If you enjoy just getting behind the wheel and taking a leisurely drive through gorgeous countryside, it's hard to beat the Emerald Isle.






Often, the photos don't do the scenery justice. What seemed to clearly be a seascape in the distance almost disappears when reduced to a 4X6 photo. Fortunately, on this blog you can click on most pictures and make them larger than the computer screen for a closer look.


Sometimes, I'm not even sure why we took the photo, and Julie says I keep too many.

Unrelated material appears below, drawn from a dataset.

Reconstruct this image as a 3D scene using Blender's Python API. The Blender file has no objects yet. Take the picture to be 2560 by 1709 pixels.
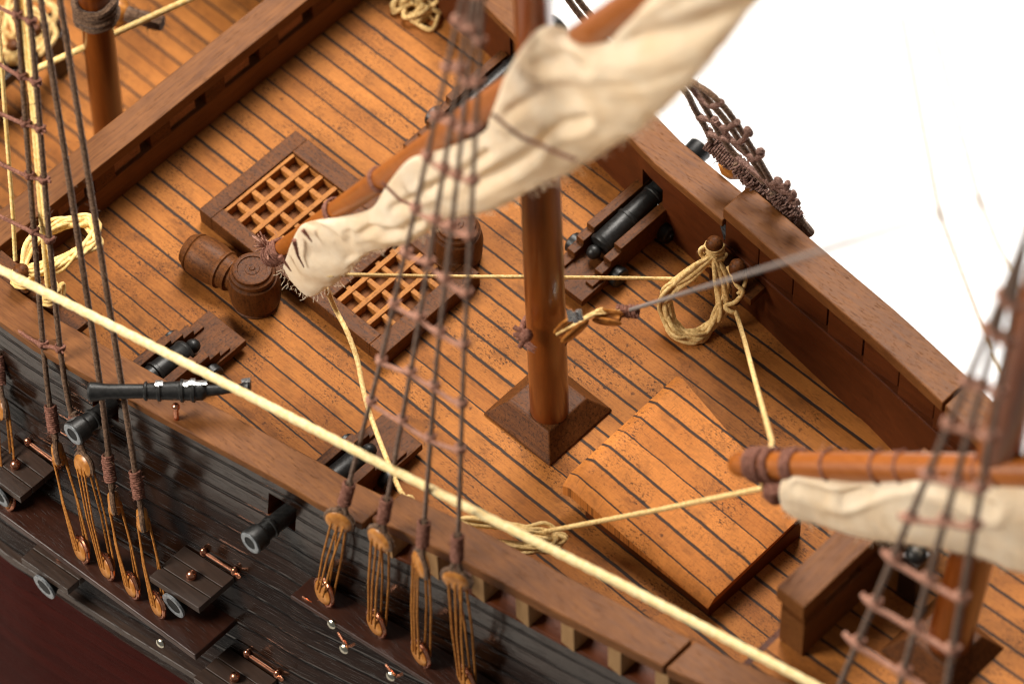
import bpy, math, random
from math import sin, cos, pi, radians, sqrt, floor, exp
from mathutils import Vector, Matrix, noise

random.seed(7)
SC = bpy.context.scene
COL = SC.collection

# ------------------------------------------------------------------ camera
# one unit = the width of one deck plank of the model (about 6 mm)
CR = ((0.7215453876945854, 0.691974075859912, -0.023326633586760778),
      (0.561855178173392, -0.6048884308755427, -0.564294909557644),
      (-0.40458745934150786, 0.39405819942077636, -0.8252436750517022))   # rows: right, down, forward
CC = Vector((97.10110429363802, -67.12035162281246, 156.9381915014075))
FP, PX, PY = 9847.032884861143, 1280.0, 854.5
cam_data = bpy.data.cameras.new("camera")
cam = bpy.data.objects.new("camera", cam_data)
COL.objects.link(cam)
m = Matrix(((CR[0][0], -CR[1][0], -CR[2][0]), (CR[0][1], -CR[1][1], -CR[2][1]), (CR[0][2], -CR[1][2], -CR[2][2])))
cam.matrix_world = Matrix.Translation(CC) @ m.to_4x4()
cam_data.sensor_width = 36.0
cam_data.lens = 36.0 * FP / 2560.0
cam_data.clip_start = 1.0
cam_data.clip_end = 2000.0
cam_data.dof.use_dof = True
cam_data.dof.focus_distance = 187.0
cam_data.dof.aperture_fstop = 0.062
cam_data.dof.aperture_blades = 9
SC.camera = cam
SC.unit_settings.system = 'METRIC'
SC.unit_settings.scale_length = 0.006

# ------------------------------------------------------------------ world, lamps, exposure
W = bpy.data.worlds.new("World")
SC.world = W
W.use_nodes = True
W.node_tree.nodes["Background"].inputs[0].default_value = (1.0, 0.97, 0.93, 1)
W.node_tree.nodes["Background"].inputs[1].default_value = 0.10


def softbox(name, loc, target, sx, sy, power, col):
    ld = bpy.data.lights.new(name, 'AREA')
    ld.shape = 'RECTANGLE'
    ld.size, ld.size_y = sx, sy
    ld.energy = power
    ld.color = col
    o = bpy.data.objects.new(name, ld)
    COL.objects.link(o)
    o.location = loc
    o.rotation_euler = (Vector(target) - Vector(loc)).to_track_quat('-Z', 'Y').to_euler()
    return o


softbox("softbox_top", (-30, 70, 120), (18, 6, 0), 60, 60, 3.05e5, (1.0, 0.94, 0.86))
softbox("softbox_side", (-45, -95, 85), (18, 2, 4), 55, 45, 2.5e5, (1.0, 0.94, 0.84))
bl_ = softbox("backdrop_fill", (75, 150, 85), (80, 120, -34), 80, 80, 2.6e5, (1.0, 0.98, 0.96))  # added fill lamp that burns the paper out to white
bl_.data.spread = radians(75)

SC.view_settings.view_transform = 'Standard'
SC.view_settings.look = 'None'
SC.view_settings.exposure = 0.22
SC.view_settings.gamma = 1.0
SC.render.engine = 'CYCLES'
SC.cycles.use_denoising = True
SC.cycles.filter_width = 1.1
SC.cycles.max_bounces = 6
SC.cycles.sample_clamp_indirect = 6.0


# ------------------------------------------------------------------ unprojection helpers (photo pixel -> point on a known plane)
def ray(u, v):
    a = ((u - PX) / FP, (v - PY) / FP, 1.0)
    return Vector([CR[0][i] * a[0] + CR[1][i] * a[1] + CR[2][i] * a[2] for i in range(3)])


def on(u, v, n, d):
    r = ray(u, v)
    n = Vector(n)
    return CC + r * ((d - n.dot(CC)) / n.dot(r))


def az(u, v, z): return on(u, v, (0, 0, 1), z)
def ay(u, v, y): return on(u, v, (0, 1, 0), y)
def ax(u, v, x): return on(u, v, (1, 0, 0), x)


def project(p):
    r = Vector(p) - CC
    c = [sum(CR[k][i] * r[i] for i in range(3)) for k in range(3)]
    return PX + FP * c[0] / c[2], PY + FP * c[1] / c[2]


def lerp(a, b, t): return a + (b - a) * t


def interp(xs, ys, x):
    if x <= xs[0]: return ys[0] + (ys[1] - ys[0]) / (xs[1] - xs[0]) * (x - xs[0])
    for i in range(len(xs) - 1):
        if x <= xs[i + 1]:
            return lerp(ys[i], ys[i + 1], (x - xs[i]) / (xs[i + 1] - xs[i]))
    return ys[-1] + (ys[-1] - ys[-2]) / (xs[-1] - xs[-2]) * (x - xs[-1])


# ------------------------------------------------------------------ materials
def mat_new(name):
    M = bpy.data.materials.new(name)
    M.use_nodes = True
    nt = M.node_tree
    b = nt.nodes["Principled BSDF"]
    return M, nt, b


def N(nt, t, **kw):
    n = nt.nodes.new(t)
    for k, v in kw.items():
        setattr(n, k, v)
    return n


def math_n(nt, op, a, b=None, c=None, clamp=False):
    n = N(nt, 'ShaderNodeMath', operation=op, use_clamp=clamp)
    for i, v in enumerate((a, b, c)):
        if v is None: continue
        if isinstance(v, (int, float)): n.inputs[i].default_value = v
        else: nt.links.new(v, n.inputs[i])
    return n.outputs[0]


def mixc(nt, fac, a, b):
    n = N(nt, 'ShaderNodeMix', data_type='RGBA')
    if isinstance(fac, (int, float)): n.inputs[0].default_value = fac
    else: nt.links.new(fac, n.inputs[0])
    for i, v in ((6, a), (7, b)):
        if isinstance(v, tuple): n.inputs[i].default_value = (*v, 1)
        else: nt.links.new(v, n.inputs[i])
    return n.outputs[2]


def ramp(nt, val, lo, hi):
    n = N(nt, 'ShaderNodeMapRange', clamp=True)
    nt.links.new(val, n.inputs[0])
    n.inputs[1].default_value, n.inputs[2].default_value = lo, hi
    return n.outputs[0]


def noise_n(nt, vec, scale, detail=4.0, rough=0.55, mscale=None, loc=(0, 0, 0), rot=(0, 0, 0)):
    if mscale is not None:
        mp = N(nt, 'ShaderNodeMapping')
        mp.inputs['Scale'].default_value = mscale
        mp.inputs['Location'].default_value = loc
        mp.inputs['Rotation'].default_value = rot
        nt.links.new(vec, mp.inputs[0])
        vec = mp.outputs[0]
    n = N(nt, 'ShaderNodeTexNoise')
    n.inputs['Scale'].default_value = scale
    n.inputs['Detail'].default_value = detail
    n.inputs['Roughness'].default_value = rough
    nt.links.new(vec, n.inputs['Vector'])
    return n.outputs[0]


def bump(nt, b, h, strength, dist):
    n = N(nt, 'ShaderNodeBump')
    n.inputs['Strength'].default_value = strength
    n.inputs['Distance'].default_value = dist
    nt.links.new(h, n.inputs['Height'])
    nt.links.new(n.outputs[0], b.inputs['Normal'])


def planks(name, c_lo, c_hi, seam_w=0.05, dirt=1.0, rough=0.5, across_scratch=0.5):
    """planked deck: UV = (along, across) in plank widths, a tarred seam at every whole number"""
    M, nt, b = mat_new(name)
    uv = N(nt, 'ShaderNodeUVMap').outputs[0]
    sep = N(nt, 'ShaderNodeSeparateXYZ')
    nt.links.new(uv, sep.inputs[0])
    x, y = sep.outputs[0], sep.outputs[1]
    wob = noise_n(nt, uv, 0.9, 3, 0.6)
    wob2 = noise_n(nt, uv, 9, 3, 0.6)
    yy = math_n(nt, 'ADD', y, math_n(nt, 'ADD', math_n(nt, 'MULTIPLY', math_n(nt, 'SUBTRACT', wob, 0.5), 0.10),
                                    math_n(nt, 'MULTIPLY', math_n(nt, 'SUBTRACT', wob2, 0.5), 0.035)))
    pid = math_n(nt, 'FLOOR', yy)
    fr = math_n(nt, 'FRACT', yy)
    d = math_n(nt, 'MINIMUM', fr, math_n(nt, 'SUBTRACT', 1.0, fr))
    wn = N(nt, 'ShaderNodeTexWhiteNoise', noise_dimensions='1D')
    nt.links.new(pid, wn.inputs['W'])
    rnd = wn.outputs['Value']
    # each seam has its own width
    wn2 = N(nt, 'ShaderNodeTexWhiteNoise', noise_dimensions='1D')
    nt.links.new(math_n(nt, 'FLOOR', math_n(nt, 'ADD', yy, 0.5)), wn2.inputs['W'])
    sw = math_n(nt, 'ADD', seam_w * 0.5, math_n(nt, 'MULTIPLY', wn2.outputs['Value'], seam_w * 0.7))
    seam = math_n(nt, 'SUBTRACT', 1.0, ramp_v(nt, d, math_n(nt, 'MULTIPLY', sw, 0.55), sw))
    comb = N(nt, 'ShaderNodeCombineXYZ')
    nt.links.new(x, comb.inputs[0])
    nt.links.new(y, comb.inputs[1])
    nt.links.new(math_n(nt, 'MULTIPLY', rnd, 40.0), comb.inputs[2])
    p = comb.outputs[0]
    grain = noise_n(nt, p, 1.0, 6, 0.65, (0.55, 14.0, 1.0))
    blot = noise_n(nt, p, 0.55, 4, 0.6, (0.6, 1.2, 1.0))
    tone = math_n(nt, 'ADD', math_n(nt, 'MULTIPLY', grain, 0.55), math_n(nt, 'ADD', math_n(nt, 'MULTIPLY', blot, 0.5), math_n(nt, 'MULTIPLY', rnd, 0.22)))
    c = mixc(nt, ramp(nt, tone, 0.36, 0.86), c_lo, c_hi)
    # dark flecks, smeared grime and cross-grain sanding scratches
    patch = ramp(nt, noise_n(nt, uv, 0.35, 4, 0.6), 0.44, 0.60)
    fl = ramp(nt, noise_n(nt, p, 7.0, 5, 0.7, (0.8, 1.5, 1.0)), 0.545, 0.60)
    fl = math_n(nt, 'MULTIPLY', fl, math_n(nt, 'ADD', 0.30, math_n(nt, 'MULTIPLY', patch, 0.70)))
    fl2 = ramp(nt, noise_n(nt, p, 17.0, 4, 0.75, (0.9, 1.3, 1.0)), 0.545, 0.59)
    fl = math_n(nt, 'MAXIMUM', fl, math_n(nt, 'MULTIPLY', fl2, math_n(nt, 'ADD', 0.15, math_n(nt, 'MULTIPLY', patch, 0.65))))
    smear = ramp(nt, noise_n(nt, uv, 0.9, 6, 0.72, (0.7, 1.1, 1.0)), 0.50, 0.72)
    lines = ramp(nt, noise_n(nt, p, 2.2, 4, 0.7, (0.5, 16.0, 1.0)), 0.56, 0.64)
    lines = math_n(nt, 'MULTIPLY', lines, math_n(nt, 'ADD', 0.15, math_n(nt, 'MULTIPLY', patch, 0.5)))
    scr = ramp(nt, noise_n(nt, uv, 1.6, 3, 0.7, (9.0, 0.7, 1.0), rot=(0, 0, 0.25)), 0.55, 0.72)
    scr = math_n(nt, 'MULTIPLY', scr, across_scratch * 0.5)
    dk = math_n(nt, 'MAXIMUM', math_n(nt, 'MULTIPLY', fl, 0.97), math_n(nt, 'MAXIMUM', math_n(nt, 'MULTIPLY', lines, 0.7), math_n(nt, 'MAXIMUM', scr, math_n(nt, 'MULTIPLY', smear, 0.66))))
    c = mixc(nt, math_n(nt, 'MULTIPLY', dk, dirt, clamp=True), c, (0.055, 0.020, 0.008))
    spot = N(nt, 'ShaderNodeTexVoronoi')
    spot.inputs['Scale'].default_value = 0.55
    nt.links.new(uv, spot.inputs['Vector'])
    sp = math_n(nt, 'SUBTRACT', 1.0, ramp(nt, math_n(nt, 'ADD', spot.outputs['Distance'], math_n(nt, 'MULTIPLY', wob2, 0.10)), 0.085, 0.12))
    c = mixc(nt, math_n(nt, 'MULTIPLY', sp, 0.8), c, (0.06, 0.022, 0.01))
    c = mixc(nt, math_n(nt, 'MULTIPLY', seam, 0.93), c, (0.020, 0.017, 0.016))
    nt.links.new(c, b.inputs['Base Color'])
    r = math_n(nt, 'ADD', rough, math_n(nt, 'MULTIPLY', grain, 0.25))
    nt.links.new(r, b.inputs['Roughness'])
    b.inputs['Specular IOR Level'].default_value = 0.14
    h = math_n(nt, 'SUBTRACT', math_n(nt, 'MULTIPLY', grain, 0.25), seam)
    bump(nt, b, h, 0.5, 0.04)
    return M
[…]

I distinctly remember arriving at a B & B in Quin in the afternoon and seeing the view in the photo to the left, partly because we frequently arrived at our rooms after dark, when finding them becomes stressful. This one was located in a gorgeous horsey area. We checked in and then went into the town for dinner.

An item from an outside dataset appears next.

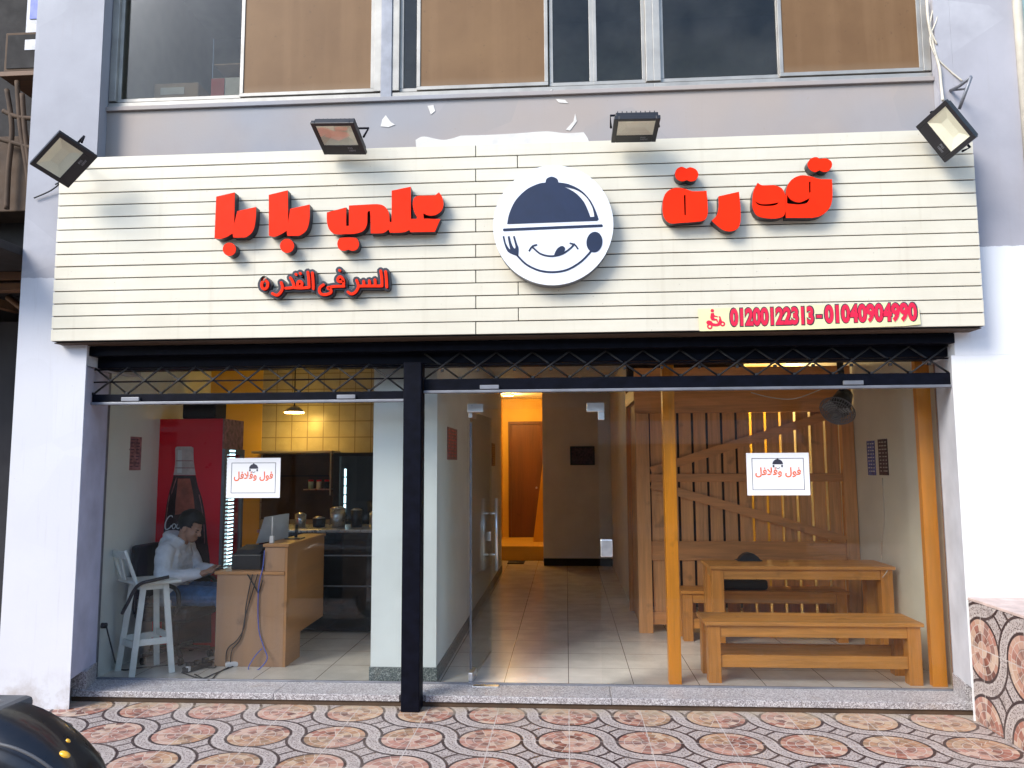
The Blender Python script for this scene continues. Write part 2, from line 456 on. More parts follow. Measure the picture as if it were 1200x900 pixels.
# ------------------------------------------------------------------ materials
M = {}
M['wall'] = painted_wall('wall paint', (0.62, 0.62, 0.66), (0.37, 0.365, 0.40), 3.08)
M['wallR'] = painted_wall('wall paint right', (0.83, 0.83, 0.84), (0.40, 0.385, 0.415), 3.18)
M['wallU'] = painted_wall('upper wall paint', (0.3, 0.3, 0.3), (0.315, 0.31, 0.335), 1.0, cast=(0.40, 0.32, 0.265))
M['reveal'] = plain('grey lilac reveal', (0.46, 0.46, 0.58), 0.6, var=0.15, scale=4)
M['revealR'] = plain('pale grey reveal', (0.50, 0.50, 0.53), 0.6, var=0.12, scale=4)
def board_mat():
    m, nt, p = newmat('cream cladding board'); v = worldpos(nt); x, y, z = split(nt, v)
    n1 = noise(nt, v, 2.5, 5, 0.6); st = noise(nt, v, 1.6, 5, 0.6, (11, 11, 0.5)); sp = noise(nt, v, 45, 3)
    g = noise(nt, v, 2.0, 4, 0.5, (0.7, 40, 40))
    c = mixc(nt, n1.ramp(0.3, 0.7), (0.665, 0.61, 0.485), (0.73, 0.68, 0.555))
    c = mixc(nt, g.ramp(0.35, 0.7)*0.22, c, (0.70, 0.63, 0.47))
    c = mixc(nt, st.ramp(0.56, 0.78)*0.30, c, (0.50, 0.43, 0.31))
    c = mixc(nt, sp.ramp(0.70, 0.75)*0.5, c, (0.34, 0.28, 0.2))
    setc(nt, p, c); nt.links.new((n1*0.3 + 0.28).s, p.inputs['Roughness'])
    nt.links.new(bump(nt, noise(nt, v, 1.5, 3, 0.5, (1, 1, 6)) + g*0.1, 0.25, 0.01), p.inputs['Normal']); return m
M['board'] = board_mat()
M['backing'] = plain('black backing', (0.02, 0.02, 0.022), 0.8)
M['red'] = plain('red acrylic', (0.88, 0.026, 0.002), 0.55, spec=0.12, var=0.08, scale=5, bmp=0.02)
M['letterside'] = plain('black letter side', (0.022, 0.02, 0.028), 0.35, var=0.2)
M['logo_white'] = plain('white acrylic disc', (0.80, 0.81, 0.85), 0.25, var=0.02, scale=2, bmp=0)
M['navy'] = plain('navy vinyl', (0.008, 0.014, 0.045), 0.35, var=0.15, bmp=0)
M['lattice'] = plain('worn grey steel', (0.03, 0.029, 0.03), 0.5, 0.3, 0.4, 20)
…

Before it got dark, we strolled around the ruins of Quin Abbey, built over time between 1402 and 1433 on the site of a 13th Century Norman castle.

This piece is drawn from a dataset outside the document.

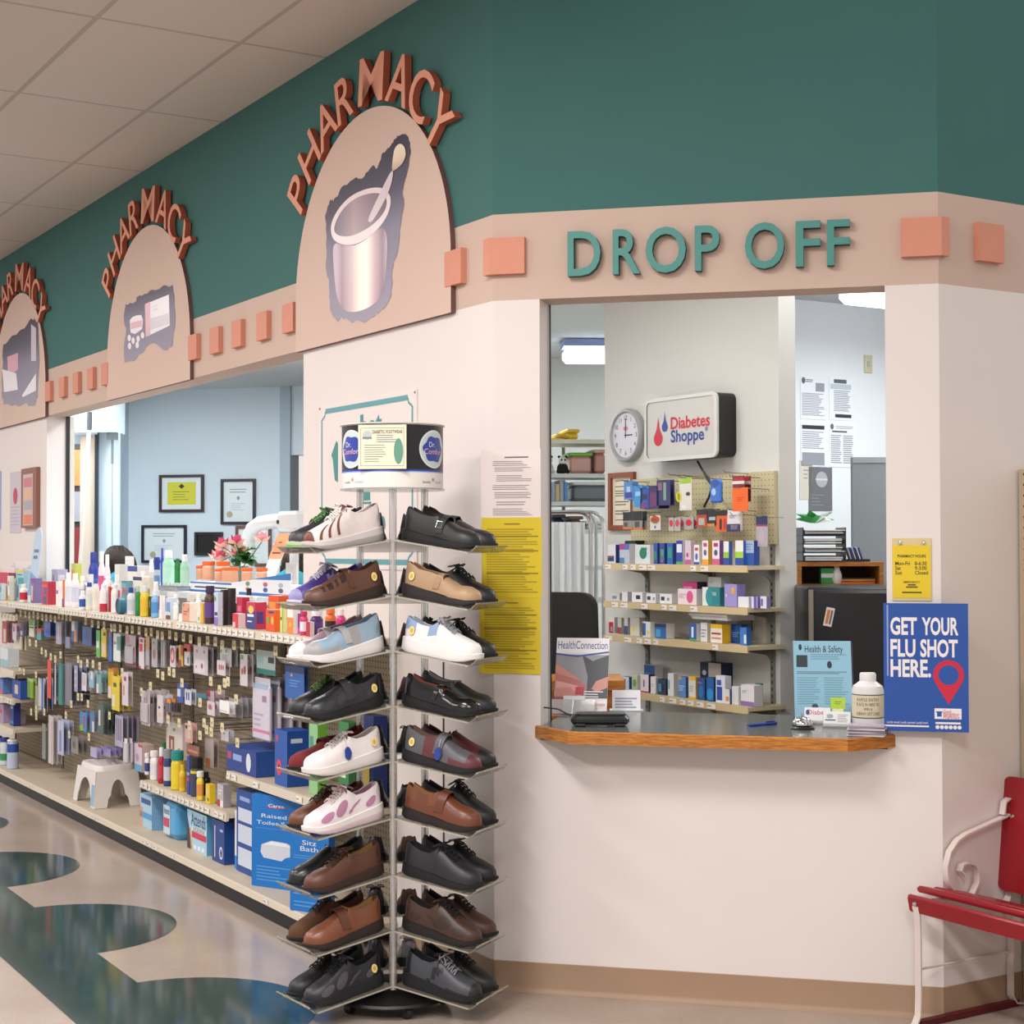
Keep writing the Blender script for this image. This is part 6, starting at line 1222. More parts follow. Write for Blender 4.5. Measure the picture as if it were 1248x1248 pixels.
def pen():
    x0, y0 = at_counter(910, 886); x1, y1 = at_counter(946, 883); t = thing('pen', 'blue ballpoint pen lying on the counter', 'pen', (x0, y0, ZCN+.0055), math.atan2(y1-y0, x1-x0)); L_ = math.hypot(x1-x0, y1-y0)
    X = Matrix.Rotation(math.pi/2, 4, 'Y'); k = MB(); k.lathe([(.001, 0), (.004, .012), (.0055, .02), (.0055, L_)], mat('#2b3f9c', .4), 10, X); k.build('barrel', t); k = MB(); k.lathe([(.006, L_*.62), (.006, L_), (.003, L_+.004)], mat('#1f2f86', .4), 10, X); k.box(L_*.66, L_*.95, -.0015, .0015, .006, .009, mat('#1f2f86', .4)); k.build('cap', t)
pen()
def bell():
    x, y = at_counter(978, 888); t = thing('service_bell', 'chrome dome service bell on a black base', 'bell', (x, y, ZCN))
    k = MB(); k.lathe([(.042, 0), (.043, .004), (.038, .009), (.02, .012)], mat('#141416', .3), 28); k.build('base', t)
    k = MB(); k.lathe([(.036, .013), (.0365, .017)]+[(.036*math.cos(a), .017+.026*math.sin(a)) for a in (.3, .6, .9, 1.2, 1.45)], mat('#cfd0d3', .08, 1.), 28); k.build('dome', t)
    k = MB(); k.lathe([(.004, .042), (.004, .05), (.006, .052), (.005, .056)], mat('#cfd0d3', .1, 1.), 12); k.build('button', t)
bell()
def card_holder(xp, yp, w_, h, label, fn, rz=0, name='business_card_holder'):
    x, y = at_counter(xp, yp); t = thing(name, label, 'card holder', (x, y, ZCN), rz); X = Matrix.Rotation(math.radians(-22), 4, 'X')
    k = MB(); k.box(-w_/2, w_/2, -.012, .03, 0, .004, clear('#d5d8da', .2, .2)); k.box(-w_/2, w_/2, -.015, -.012, 0, .016, clear('#d5d8da', .2, .2)); k.box(-w_/2, w_/2, .004, .007, 0, h*.7, clear('#d5d8da', .2, .2), X); k.build('holder', t, smooth=0)
    k = MB(); k.box(-w_*.48, w_*.48, -.004, .003, .004, h, mat('#e6e4e4', .5), X); fn(k, X, w_, h); k.build('cards', t, smooth=0)
def c1(k, X, w_, h): k.text('Diabetes', .01, h*.72, .026, -.0048, mat('#b8365c', .5), X=X); k.ell(-w_*.36, h*.7, .007, .01, -.0048, mat('#27408f', .5), 12, X)
def c2(k, X, w_, h): k.rect(-w_*.42, -w_*.05, h*.42, h*.5, -.0048, mat('#3a5a5f', .5), X); k.lines(w_*.02, w_*.42, h*.3, h*.85, 5, -.0048, GREYL, .3, .3, X); k.ell(-w_*.25, h*.7, .012, .008, -.0048, mat('#9aa5a8', .5), 12, X)
card_holder(996, 883, .095, .062, 'business card holder with pink Diabetes cards beside the bell', c1)
card_holder(1020, 887, .098, .058, 'business card holder with white cards in front of the blue flyer', c2)
x, y = at_counter(1021, 882.5); k = MB(); X = Matrix.Rotation(math.radians(-20), 4, 'X'); k.box(-.026, .026, 0, .001, .055, .098, mat('#a9c82e', .5), X); k.lines(-.012, .012, .07, .085, 2, -.0006, mat('#6f8f1f', .5), .4, .2, X); k.box(-.02, .02, .0, .001, 0, .055, mat('#d9e3a0', .5), X); tag(k.build('sticky_note', None, (x, y+.012, ZCN), 0, 0), 'lime green note standing above the white business cards', 'note')
def flyer():
    x, y = at_counter(1004, 880); y += .03; x -= .0; D = depth((x, y, 1.05)); pm = FPX/D; w_ = 70/pm; h = 99/pm
    t = thing('flyer_stand', 'pale blue Health & Safety flyer in a black slanted stand', 'flyer', (x, y, ZCN), math.radians(8)); X = Matrix.Rotation(math.radians(-14), 4, 'X')
    k = MB(); k.box(-w_/2+.004, w_/2+.006, .002, .008, 0, h*1.0, mat('#1f2327', .4), X); k.box(-w_/2+.004, w_/2+.006, .0, .1, 0, .006, mat('#1f2327', .4)); k.build('stand', t, smooth=0)
    k = MB(); k.box(-w_/2, w_/2, -.001, .0015, .003, h, mat('#8fc0d6', .5), X); d = mat('#24323a', .6); g = mat('#6f9fb5', .6)
    k.text('Health & Safety', .03*w_, h*.9, .036, -.0018, d, width=w_*.66, X=X); k.rect(-w_*.45, -w_*.26, h*.67, h*.82, -.0018, mat('#2d3a42', .6), X); k.ell(-w_*.38, h*.92, .006, .012, -.0018, d, 10, X); k.ell(w_*.12, h*.7, .009, .014, -.0018, d, 10, X)
    k.lines(-w_*.2, w_*.44, h*.76, h*.84, 3, -.0018, g, .4, .3, X); k.lines(-w_*.45, w_*.44, h*.58, h*.62, 2, -.0018, d, .3, .2, X); k.lines(-w_*.45, -w_*.05, h*.2, h*.55, 12, -.0018, g, .35, .3, X, 3); k.lines(w_*.02, w_*.44, h*.2, h*.55, 12, -.0018, g, .35, .3, X, 5); k.ell(-w_*.15, h*.18, .012, .01, -.0018, mat('#3a4d58', .6), 10, X)
    k.build('flyer', t, smooth=0)
flyer()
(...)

Located on a river between Limerick and Galway made Quin Abbey a prime target for power struggles. Captured by Henry VIII and sold to the highest bidder, re-claimed by Irishman Donnchadh O'Brien, who was hung from the abbey steeple when English won it back, somehow coming into the hands of the MacNamaras who made it a college that was re-captured by Cromwell who executed the friars and desecrated the abbey, only to have the friars re-claim it a few later...the decades flew by in the old days.